There is perfect symmetry between the noise of heartbreaking loss and the quiet stillness of outer space, a chasm artist Arturo Luna has been exploring for nearly three years. The mastermind behind Mexican post-rock project De Osos, Luna has thus far released an EP and full-length album, on which he’s searched the inner reaches of his mind and heart, mysteriously laying out a road map to catharsis without charting departure or arrival points. Luna’s music is strictly instrumental, like the perfect cup in which to pour your feelings, and his latest singles are some of the finest transmissions from his journey.

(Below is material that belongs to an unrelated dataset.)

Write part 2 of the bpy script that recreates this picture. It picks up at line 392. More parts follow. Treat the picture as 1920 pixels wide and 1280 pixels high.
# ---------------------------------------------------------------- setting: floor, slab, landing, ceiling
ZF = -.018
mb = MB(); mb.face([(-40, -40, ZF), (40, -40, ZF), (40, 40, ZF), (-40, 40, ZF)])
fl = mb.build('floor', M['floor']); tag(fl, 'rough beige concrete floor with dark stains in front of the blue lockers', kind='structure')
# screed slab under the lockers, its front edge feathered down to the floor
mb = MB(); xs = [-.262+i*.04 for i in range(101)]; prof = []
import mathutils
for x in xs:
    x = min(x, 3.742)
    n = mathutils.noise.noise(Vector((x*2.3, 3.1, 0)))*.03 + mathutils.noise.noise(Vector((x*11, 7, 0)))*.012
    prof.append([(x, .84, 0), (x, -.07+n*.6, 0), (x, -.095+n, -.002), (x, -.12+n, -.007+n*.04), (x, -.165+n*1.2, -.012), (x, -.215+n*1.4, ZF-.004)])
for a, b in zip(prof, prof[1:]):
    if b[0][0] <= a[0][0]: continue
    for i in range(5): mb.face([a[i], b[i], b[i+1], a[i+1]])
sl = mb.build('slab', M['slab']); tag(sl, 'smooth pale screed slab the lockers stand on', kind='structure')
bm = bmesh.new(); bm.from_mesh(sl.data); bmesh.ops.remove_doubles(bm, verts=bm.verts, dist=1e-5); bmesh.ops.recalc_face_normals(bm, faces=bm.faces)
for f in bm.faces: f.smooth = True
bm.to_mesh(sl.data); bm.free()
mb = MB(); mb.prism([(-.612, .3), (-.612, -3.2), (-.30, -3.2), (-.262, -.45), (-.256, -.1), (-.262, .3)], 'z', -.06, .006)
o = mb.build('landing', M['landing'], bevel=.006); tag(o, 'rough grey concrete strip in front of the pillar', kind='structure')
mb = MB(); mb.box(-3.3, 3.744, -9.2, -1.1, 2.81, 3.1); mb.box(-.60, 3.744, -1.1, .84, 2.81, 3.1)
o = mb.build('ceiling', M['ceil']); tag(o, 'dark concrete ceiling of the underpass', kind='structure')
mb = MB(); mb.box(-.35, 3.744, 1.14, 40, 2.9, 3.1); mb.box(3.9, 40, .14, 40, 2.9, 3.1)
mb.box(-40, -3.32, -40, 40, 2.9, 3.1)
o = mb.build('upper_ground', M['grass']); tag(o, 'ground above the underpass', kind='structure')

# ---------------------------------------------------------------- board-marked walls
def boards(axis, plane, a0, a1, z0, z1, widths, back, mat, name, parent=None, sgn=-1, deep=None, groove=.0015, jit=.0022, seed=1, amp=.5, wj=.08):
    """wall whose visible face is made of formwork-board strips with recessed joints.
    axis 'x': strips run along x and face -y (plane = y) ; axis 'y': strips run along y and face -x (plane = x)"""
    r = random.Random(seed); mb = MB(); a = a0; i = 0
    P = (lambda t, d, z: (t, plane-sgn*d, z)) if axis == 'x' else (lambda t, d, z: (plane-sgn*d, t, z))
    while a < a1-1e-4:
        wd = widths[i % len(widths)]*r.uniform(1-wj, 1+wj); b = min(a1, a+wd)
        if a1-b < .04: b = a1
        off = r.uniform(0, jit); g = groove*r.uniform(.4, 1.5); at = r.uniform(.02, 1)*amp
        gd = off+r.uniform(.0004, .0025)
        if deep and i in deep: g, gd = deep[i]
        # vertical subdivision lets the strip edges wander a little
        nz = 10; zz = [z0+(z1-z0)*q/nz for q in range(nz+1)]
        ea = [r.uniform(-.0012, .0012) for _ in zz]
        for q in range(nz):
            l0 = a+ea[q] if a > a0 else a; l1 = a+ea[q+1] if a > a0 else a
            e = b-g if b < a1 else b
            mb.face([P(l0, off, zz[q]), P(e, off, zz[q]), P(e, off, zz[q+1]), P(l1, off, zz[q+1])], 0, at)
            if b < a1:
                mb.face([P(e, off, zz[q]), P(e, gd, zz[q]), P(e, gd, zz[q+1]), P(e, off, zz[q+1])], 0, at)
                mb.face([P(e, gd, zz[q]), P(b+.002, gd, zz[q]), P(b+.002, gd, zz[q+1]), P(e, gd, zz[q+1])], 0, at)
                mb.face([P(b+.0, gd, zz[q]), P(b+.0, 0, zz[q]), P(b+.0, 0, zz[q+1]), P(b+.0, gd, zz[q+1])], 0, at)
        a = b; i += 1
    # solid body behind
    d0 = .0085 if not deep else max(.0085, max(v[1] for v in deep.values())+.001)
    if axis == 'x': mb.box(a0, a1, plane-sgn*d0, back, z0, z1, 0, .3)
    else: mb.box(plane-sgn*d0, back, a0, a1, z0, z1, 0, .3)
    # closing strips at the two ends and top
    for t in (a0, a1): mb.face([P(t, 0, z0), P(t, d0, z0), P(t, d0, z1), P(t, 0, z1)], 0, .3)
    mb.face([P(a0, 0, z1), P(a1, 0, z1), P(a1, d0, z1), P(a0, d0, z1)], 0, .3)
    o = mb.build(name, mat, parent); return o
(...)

Let’s start with the video for “Campo de Terror Absoluto,” off De Osos’ LP Todo El Ruido Entre Nosotros, released back in March. The album is a field of controlled chaos, where “Terror” stands out for being a noisy yet spellbinding moment of contemplation. The song is driven by an almost innocent piano melody and skeletal kick drum, peppered with bursts of frantic electronic static that conjure images of unresolved arguments and regret. With that in mind, the video is an apt companion piece, as it features jagged white shapes suddenly appearing on a deserted black background, mimicking the slow, turbulent, and perilous crawl of a ship navigating an asteroid belt.

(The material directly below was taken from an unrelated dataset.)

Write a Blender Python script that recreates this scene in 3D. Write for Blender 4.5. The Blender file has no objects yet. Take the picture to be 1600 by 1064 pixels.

The companion single is “Leve Distorción en el Aire,” a newly crafted masterpiece that teases De Osos’ musical future. Evincing a move past his space odyssey soundtracks, it’s rather ironic that “Leve Distorción en el Aire” should be Luna’s lightest and most ethereal composition to date. Beautifully balanced between cinematic orchestration and bare-bones minimalism, it seems that as Luna’s musical ambitions grow, the more he frees himself from the binds of conventional instrumentation. The song is heartrending, and though the subject matter is vague, it’s nearly impossible to avoid reading deeper into the emotion behind the music.

Luna took the name De Osos from the Latin for Arturo, which means “Guardian of the Bear,” in reference to the Ursa Major constellation. While citing his celestial inspirations and offering a subtle tribute to his deceased father – also named Arturo – Luna’s music remains a mirror for our own emotions. This isn’t music for loud, crowded spaces, but an introspective bubble to retreat into, examine your feelings, and hopefully reemerge a bit more balanced and unburdened.